Tax settlement on Cadbury’s deal hands Kraft subsidiary $58m Q1 boost

The settlement of a pre-acquisition tax matter in regard to its takeover of Birmingham confectioner Cadbury’s, has handled parent organisation Mondelez International a $58m boost to its first quarter.

Mondelez parent Kraft Foods originally acquired Cadbury’s in 2010 in a deal which valued the business at more than £11bn.

As part of the company’s acquisition, Kraft became the responsible party for tax matters under a tax indemnity agreement signed on February 2, 2006 between the then Cadbury Schweppes plc and its related entities and Black Lion Beverages and related entities.

The tax matters included an ongoing transfer pricing case with the Spanish tax authorities related to the Schweppes businesses Cadbury divested prior to the company’s acquisition of Cadbury. During Q1 2017, the Spanish Supreme Court decided the case in the company’s favour. As a result of the final ruling, during Q1, Mondelez – now toe owner of Cadbury’s – recorded a favourable earnings impact of $46m in selling, general and administrative expenses and $12m in interest and other expense, net, for a total pre-tax impact of $58m.

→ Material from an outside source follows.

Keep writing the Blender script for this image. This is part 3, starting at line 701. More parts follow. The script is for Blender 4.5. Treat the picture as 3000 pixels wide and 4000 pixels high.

The confectioner’s products also helped to boost profits during the three-month period.

Overall, Mondelez reported higher-than-expected profit and sales during Q1. It was helped by cost cutting and strong sales of its Cadbury Dairy Milk and Milka chocolate brands.

Performance was especially strong in Latin America where net revenue, which accounts for about 14% of the group’s total sales, increased 11.4% compared with the same period last year.

Net sales from brands such as Cadbury Dairy Milk, Milka chocolate and Oreo cookies, rose 1.6% over the three-month period.

However, total revenue declined 0.6% to $6,414m (Q1 2016: $6,455m), largely due to lower growth in its North America biscuits division, Mondelez’s second-biggest market.